Pekanbaru, (ANTARA) - Gubernur Riau Abdul Wahid menerbitkan Surat Edaran (SE) yang melarang keras seluruh pejabat di lingkungan untuk menerima atau meminta pungutan dan bentuk pemberian lainnya dalam jabatan.
Abdul Wahid dalam keterangannya di Pekanbaru, Sabtu mengatakan SE ini sebagai langkah tegas dalam upaya pencegahan korupsi. Surat Edaran Nomor 100.3.3.1/1606/SETDA/2025 ini ditandatangani langsung pada tanggal 25 September 2025.
"Ini bukan sekadar aturan seremonial. Kami ingin budaya anti-gratifikasi ini benar-benar tertanam kuat. Jika ada laporan dan terbukti melanggar, kami akan tindak tegas," kata Abdul Wahid.

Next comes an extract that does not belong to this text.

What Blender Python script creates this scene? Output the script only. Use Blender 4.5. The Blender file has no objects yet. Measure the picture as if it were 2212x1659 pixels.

Penerbitan SE ini menindaklanjuti SE Komisi Pemberantasan Korupsi (KPK) Nomor 7 Tahun 2025 tentang Pencegahan Korupsi dan Pengendalian Gratifikasi Terkait Hari Raya. Selain itu, kebijakan ini juga mempedomani Undang-Undang Nomor 30 Tahun 2002 yang terakhir diubah dengan Undang-Undang Nomor 19 Tahun 2019 tentang Komisi Pemberantasan Tindak Pidana Korupsi.
Dalam edaran itu disampaikan "Kepada seluruh pejabat di lingkungan Pemerintah Provinsi Riau, agar tidak melakukan atau meminta sesuatu kepada siapapun dan dalam bentuk apapun dengan mengatasnamakan jabatan atau mengatasnamakan pimpinan (gubernur/wakil gubernur) terkait Pungutan dan Bentuk Pemberian lainnya Dalam Jabatan di Lingkungan Pemerintah Provinsi Riau.".
Gubernur Abdul Wahid menegaskan bahwa tidak ada toleransi bagi aparatur sipil negara yang melanggar ketentuan tersebut. Ia menegaskan bahwa kebijakan ini adalah bagian dari upaya Pemprov Riau untuk mendukung terciptanya pemerintahan yang bersih dan bebas dari praktik korupsi.
"Langkah ini diambil Pemprov Riau untuk memperkuat upaya pencegahan korupsi, khususnya dalam pengendalian gratifikasi terkait segala bentuk pemberian yang menyalahgunakan wewenang jabatan. Fokus utama adalah memastikan bahwa pelayanan publik berjalan transparan, adil, dan bebas dari intervensi pungutan liar," ujarnya.